[Dataset]
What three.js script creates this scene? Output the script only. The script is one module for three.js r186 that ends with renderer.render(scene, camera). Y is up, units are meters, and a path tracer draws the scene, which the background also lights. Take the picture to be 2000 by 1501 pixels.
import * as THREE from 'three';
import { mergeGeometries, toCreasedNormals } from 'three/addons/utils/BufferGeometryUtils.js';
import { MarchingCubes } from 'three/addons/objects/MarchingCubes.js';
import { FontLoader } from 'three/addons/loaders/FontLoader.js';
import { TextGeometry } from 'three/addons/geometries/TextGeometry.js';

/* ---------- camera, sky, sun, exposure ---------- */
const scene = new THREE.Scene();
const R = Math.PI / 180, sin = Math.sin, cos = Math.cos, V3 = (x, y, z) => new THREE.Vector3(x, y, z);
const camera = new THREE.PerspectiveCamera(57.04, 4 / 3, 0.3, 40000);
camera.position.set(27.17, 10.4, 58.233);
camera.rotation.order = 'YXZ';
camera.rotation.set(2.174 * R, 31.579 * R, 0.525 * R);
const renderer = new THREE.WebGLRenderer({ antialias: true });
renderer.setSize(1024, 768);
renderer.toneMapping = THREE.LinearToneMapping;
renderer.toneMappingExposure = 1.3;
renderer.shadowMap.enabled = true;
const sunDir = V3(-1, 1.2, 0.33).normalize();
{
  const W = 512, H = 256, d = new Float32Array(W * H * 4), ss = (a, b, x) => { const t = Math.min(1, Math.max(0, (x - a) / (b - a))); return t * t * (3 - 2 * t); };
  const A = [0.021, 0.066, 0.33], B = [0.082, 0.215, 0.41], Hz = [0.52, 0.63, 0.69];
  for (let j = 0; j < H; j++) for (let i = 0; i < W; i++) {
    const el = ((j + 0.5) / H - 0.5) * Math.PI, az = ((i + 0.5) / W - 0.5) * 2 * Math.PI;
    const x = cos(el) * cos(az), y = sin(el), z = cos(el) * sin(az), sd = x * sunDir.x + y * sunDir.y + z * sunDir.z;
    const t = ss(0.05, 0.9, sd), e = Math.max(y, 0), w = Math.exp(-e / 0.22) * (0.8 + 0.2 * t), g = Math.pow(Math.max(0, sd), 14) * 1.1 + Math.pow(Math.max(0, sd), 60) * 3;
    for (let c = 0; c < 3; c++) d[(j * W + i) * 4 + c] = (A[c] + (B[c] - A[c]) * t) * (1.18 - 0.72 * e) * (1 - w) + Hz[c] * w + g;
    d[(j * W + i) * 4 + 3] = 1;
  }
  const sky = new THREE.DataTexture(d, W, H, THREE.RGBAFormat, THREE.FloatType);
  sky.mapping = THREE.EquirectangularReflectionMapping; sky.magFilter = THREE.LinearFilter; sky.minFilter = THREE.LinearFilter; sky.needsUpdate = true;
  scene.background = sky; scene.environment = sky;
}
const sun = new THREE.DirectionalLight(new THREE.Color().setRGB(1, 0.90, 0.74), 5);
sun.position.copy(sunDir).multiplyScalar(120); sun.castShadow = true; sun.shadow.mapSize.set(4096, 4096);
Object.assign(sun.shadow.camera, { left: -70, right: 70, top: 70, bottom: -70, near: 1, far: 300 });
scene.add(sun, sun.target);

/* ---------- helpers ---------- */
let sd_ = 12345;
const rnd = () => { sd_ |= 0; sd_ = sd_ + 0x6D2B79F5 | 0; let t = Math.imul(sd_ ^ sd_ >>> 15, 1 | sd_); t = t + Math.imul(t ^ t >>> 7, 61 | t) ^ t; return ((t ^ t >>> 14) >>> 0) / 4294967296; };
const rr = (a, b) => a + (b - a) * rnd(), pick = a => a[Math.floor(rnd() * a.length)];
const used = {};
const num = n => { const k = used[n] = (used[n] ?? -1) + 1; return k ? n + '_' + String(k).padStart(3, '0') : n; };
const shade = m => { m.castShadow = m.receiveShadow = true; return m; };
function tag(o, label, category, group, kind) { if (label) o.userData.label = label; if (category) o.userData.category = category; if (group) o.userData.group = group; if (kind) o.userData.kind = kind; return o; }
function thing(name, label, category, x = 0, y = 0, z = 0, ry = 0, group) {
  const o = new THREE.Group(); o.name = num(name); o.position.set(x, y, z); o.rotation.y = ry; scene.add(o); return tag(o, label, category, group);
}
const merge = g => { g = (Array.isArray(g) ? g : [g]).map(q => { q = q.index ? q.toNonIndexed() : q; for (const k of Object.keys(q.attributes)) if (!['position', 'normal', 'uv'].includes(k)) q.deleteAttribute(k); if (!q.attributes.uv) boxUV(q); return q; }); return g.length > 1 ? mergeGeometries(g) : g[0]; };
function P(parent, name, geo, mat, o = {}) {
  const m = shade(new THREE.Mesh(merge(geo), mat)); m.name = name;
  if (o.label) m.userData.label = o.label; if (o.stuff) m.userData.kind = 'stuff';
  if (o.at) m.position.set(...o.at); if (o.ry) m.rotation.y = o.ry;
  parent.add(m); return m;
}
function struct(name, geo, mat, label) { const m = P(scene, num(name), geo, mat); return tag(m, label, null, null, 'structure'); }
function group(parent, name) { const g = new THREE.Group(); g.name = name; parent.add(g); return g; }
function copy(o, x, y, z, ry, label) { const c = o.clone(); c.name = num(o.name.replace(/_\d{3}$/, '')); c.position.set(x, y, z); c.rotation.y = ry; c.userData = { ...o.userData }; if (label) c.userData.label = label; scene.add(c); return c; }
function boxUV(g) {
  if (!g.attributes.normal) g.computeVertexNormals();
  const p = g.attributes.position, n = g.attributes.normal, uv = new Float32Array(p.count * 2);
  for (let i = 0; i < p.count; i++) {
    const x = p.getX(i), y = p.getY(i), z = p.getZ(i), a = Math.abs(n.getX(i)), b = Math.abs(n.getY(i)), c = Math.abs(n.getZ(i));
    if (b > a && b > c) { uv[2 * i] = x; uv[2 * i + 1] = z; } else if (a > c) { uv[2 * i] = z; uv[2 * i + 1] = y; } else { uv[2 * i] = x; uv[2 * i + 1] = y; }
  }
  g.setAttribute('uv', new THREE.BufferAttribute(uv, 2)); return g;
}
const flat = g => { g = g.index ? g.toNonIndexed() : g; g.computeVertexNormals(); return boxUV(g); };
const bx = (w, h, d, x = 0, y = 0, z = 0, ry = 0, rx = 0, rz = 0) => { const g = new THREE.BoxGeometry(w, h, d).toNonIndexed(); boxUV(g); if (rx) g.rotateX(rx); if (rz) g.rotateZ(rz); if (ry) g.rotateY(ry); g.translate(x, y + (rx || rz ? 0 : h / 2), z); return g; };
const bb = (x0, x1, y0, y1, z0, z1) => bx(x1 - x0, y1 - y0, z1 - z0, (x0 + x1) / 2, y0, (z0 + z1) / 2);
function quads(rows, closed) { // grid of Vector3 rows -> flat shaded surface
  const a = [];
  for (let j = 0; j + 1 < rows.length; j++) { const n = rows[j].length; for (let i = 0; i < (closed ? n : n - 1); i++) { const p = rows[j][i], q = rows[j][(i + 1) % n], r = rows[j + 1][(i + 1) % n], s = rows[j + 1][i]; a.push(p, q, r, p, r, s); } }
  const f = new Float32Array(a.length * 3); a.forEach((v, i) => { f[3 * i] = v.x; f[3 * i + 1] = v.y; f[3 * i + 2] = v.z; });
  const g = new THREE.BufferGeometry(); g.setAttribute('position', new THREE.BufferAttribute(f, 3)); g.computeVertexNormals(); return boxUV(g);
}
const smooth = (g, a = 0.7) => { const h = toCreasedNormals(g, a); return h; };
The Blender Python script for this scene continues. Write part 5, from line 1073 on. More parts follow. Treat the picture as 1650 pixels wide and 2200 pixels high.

[Exercise description] Give back the data above exactly as it appears.

[Task solution]
What three.js script creates this scene? Output the script only. The script is one module for three.js r186 that ends with renderer.render(scene, camera). Y is up, units are meters, and a path tracer draws the scene, which the background also lights. Take the picture to be 2000 by 1501 pixels.
import * as THREE from 'three';
import { mergeGeometries, toCreasedNormals } from 'three/addons/utils/BufferGeometryUtils.js';
import { MarchingCubes } from 'three/addons/objects/MarchingCubes.js';
import { FontLoader } from 'three/addons/loaders/FontLoader.js';
import { TextGeometry } from 'three/addons/geometries/TextGeometry.js';

/* ---------- camera, sky, sun, exposure ---------- */
const scene = new THREE.Scene();
const R = Math.PI / 180, sin = Math.sin, cos = Math.cos, V3 = (x, y, z) => new THREE.Vector3(x, y, z);
const camera = new THREE.PerspectiveCamera(57.04, 4 / 3, 0.3, 40000);
camera.position.set(27.17, 10.4, 58.233);
camera.rotation.order = 'YXZ';
camera.rotation.set(2.174 * R, 31.579 * R, 0.525 * R);
const renderer = new THREE.WebGLRenderer({ antialias: true });
renderer.setSize(1024, 768);
renderer.toneMapping = THREE.LinearToneMapping;
renderer.toneMappingExposure = 1.3;
renderer.shadowMap.enabled = true;
const sunDir = V3(-1, 1.2, 0.33).normalize();
{
  const W = 512, H = 256, d = new Float32Array(W * H * 4), ss = (a, b, x) => { const t = Math.min(1, Math.max(0, (x - a) / (b - a))); return t * t * (3 - 2 * t); };
  const A = [0.021, 0.066, 0.33], B = [0.082, 0.215, 0.41], Hz = [0.52, 0.63, 0.69];
  for (let j = 0; j < H; j++) for (let i = 0; i < W; i++) {
    const el = ((j + 0.5) / H - 0.5) * Math.PI, az = ((i + 0.5) / W - 0.5) * 2 * Math.PI;
    const x = cos(el) * cos(az), y = sin(el), z = cos(el) * sin(az), sd = x * sunDir.x + y * sunDir.y + z * sunDir.z;
    const t = ss(0.05, 0.9, sd), e = Math.max(y, 0), w = Math.exp(-e / 0.22) * (0.8 + 0.2 * t), g = Math.pow(Math.max(0, sd), 14) * 1.1 + Math.pow(Math.max(0, sd), 60) * 3;
    for (let c = 0; c < 3; c++) d[(j * W + i) * 4 + c] = (A[c] + (B[c] - A[c]) * t) * (1.18 - 0.72 * e) * (1 - w) + Hz[c] * w + g;
    d[(j * W + i) * 4 + 3] = 1;
  }
  const sky = new THREE.DataTexture(d, W, H, THREE.RGBAFormat, THREE.FloatType);
  sky.mapping = THREE.EquirectangularReflectionMapping; sky.magFilter = THREE.LinearFilter; sky.minFilter = THREE.LinearFilter; sky.needsUpdate = true;
  scene.background = sky; scene.environment = sky;
}
const sun = new THREE.DirectionalLight(new THREE.Color().setRGB(1, 0.90, 0.74), 5);
sun.position.copy(sunDir).multiplyScalar(120); sun.castShadow = true; sun.shadow.mapSize.set(4096, 4096);
Object.assign(sun.shadow.camera, { left: -70, right: 70, top: 70, bottom: -70, near: 1, far: 300 });
scene.add(sun, sun.target);

/* ---------- helpers ---------- */
let sd_ = 12345;
const rnd = () => { sd_ |= 0; sd_ = sd_ + 0x6D2B79F5 | 0; let t = Math.imul(sd_ ^ sd_ >>> 15, 1 | sd_); t = t + Math.imul(t ^ t >>> 7, 61 | t) ^ t; return ((t ^ t >>> 14) >>> 0) / 4294967296; };
const rr = (a, b) => a + (b - a) * rnd(), pick = a => a[Math.floor(rnd() * a.length)];
const used = {};
const num = n => { const k = used[n] = (used[n] ?? -1) + 1; return k ? n + '_' + String(k).padStart(3, '0') : n; };
const shade = m => { m.castShadow = m.receiveShadow = true; return m; };
function tag(o, label, category, group, kind) { if (label) o.userData.label = label; if (category) o.userData.category = category; if (group) o.userData.group = group; if (kind) o.userData.kind = kind; return o; }
function thing(name, label, category, x = 0, y = 0, z = 0, ry = 0, group) {
  const o = new THREE.Group(); o.name = num(name); o.position.set(x, y, z); o.rotation.y = ry; scene.add(o); return tag(o, label, category, group);
}
const merge = g => { g = (Array.isArray(g) ? g : [g]).map(q => { q = q.index ? q.toNonIndexed() : q; for (const k of Object.keys(q.attributes)) if (!['position', 'normal', 'uv'].includes(k)) q.deleteAttribute(k); if (!q.attributes.uv) boxUV(q); return q; }); return g.length > 1 ? mergeGeometries(g) : g[0]; };
function P(parent, name, geo, mat, o = {}) {
  const m = shade(new THREE.Mesh(merge(geo), mat)); m.name = name;
  if (o.label) m.userData.label = o.label; if (o.stuff) m.userData.kind = 'stuff';
  if (o.at) m.position.set(...o.at); if (o.ry) m.rotation.y = o.ry;
  parent.add(m); return m;
}
function struct(name, geo, mat, label) { const m = P(scene, num(name), geo, mat); return tag(m, label, null, null, 'structure'); }
function group(parent, name) { const g = new THREE.Group(); g.name = name; parent.add(g); return g; }
function copy(o, x, y, z, ry, label) { const c = o.clone(); c.name = num(o.name.replace(/_\d{3}$/, '')); c.position.set(x, y, z); c.rotation.y = ry; c.userData = { ...o.userData }; if (label) c.userData.label = label; scene.add(c); return c; }
function boxUV(g) {
  if (!g.attributes.normal) g.computeVertexNormals();
  const p = g.attributes.position, n = g.attributes.normal, uv = new Float32Array(p.count * 2);
  for (let i = 0; i < p.count; i++) {
    const x = p.getX(i), y = p.getY(i), z = p.getZ(i), a = Math.abs(n.getX(i)), b = Math.abs(n.getY(i)), c = Math.abs(n.getZ(i));
    if (b > a && b > c) { uv[2 * i] = x; uv[2 * i + 1] = z; } else if (a > c) { uv[2 * i] = z; uv[2 * i + 1] = y; } else { uv[2 * i] = x; uv[2 * i + 1] = y; }
  }
  g.setAttribute('uv', new THREE.BufferAttribute(uv, 2)); return g;
}
const flat = g => { g = g.index ? g.toNonIndexed() : g; g.computeVertexNormals(); return boxUV(g); };
const bx = (w, h, d, x = 0, y = 0, z = 0, ry = 0, rx = 0, rz = 0) => { const g = new THREE.BoxGeometry(w, h, d).toNonIndexed(); boxUV(g); if (rx) g.rotateX(rx); if (rz) g.rotateZ(rz); if (ry) g.rotateY(ry); g.translate(x, y + (rx || rz ? 0 : h / 2), z); return g; };
const bb = (x0, x1, y0, y1, z0, z1) => bx(x1 - x0, y1 - y0, z1 - z0, (x0 + x1) / 2, y0, (z0 + z1) / 2);
function quads(rows, closed) { // grid of Vector3 rows -> flat shaded surface
  const a = [];
  for (let j = 0; j + 1 < rows.length; j++) { const n = rows[j].length; for (let i = 0; i < (closed ? n : n - 1); i++) { const p = rows[j][i], q = rows[j][(i + 1) % n], r = rows[j + 1][(i + 1) % n], s = rows[j + 1][i]; a.push(p, q, r, p, r, s); } }
  const f = new Float32Array(a.length * 3); a.forEach((v, i) => { f[3 * i] = v.x; f[3 * i + 1] = v.y; f[3 * i + 2] = v.z; });
  const g = new THREE.BufferGeometry(); g.setAttribute('position', new THREE.BufferAttribute(f, 3)); g.computeVertexNormals(); return boxUV(g);
}
const smooth = (g, a = 0.7) => { const h = toCreasedNormals(g, a); return h; };
The Blender Python script for this scene continues. Write part 5, from line 1073 on. More parts follow. Treat the picture as 1650 pixels wide and 2200 pixels high.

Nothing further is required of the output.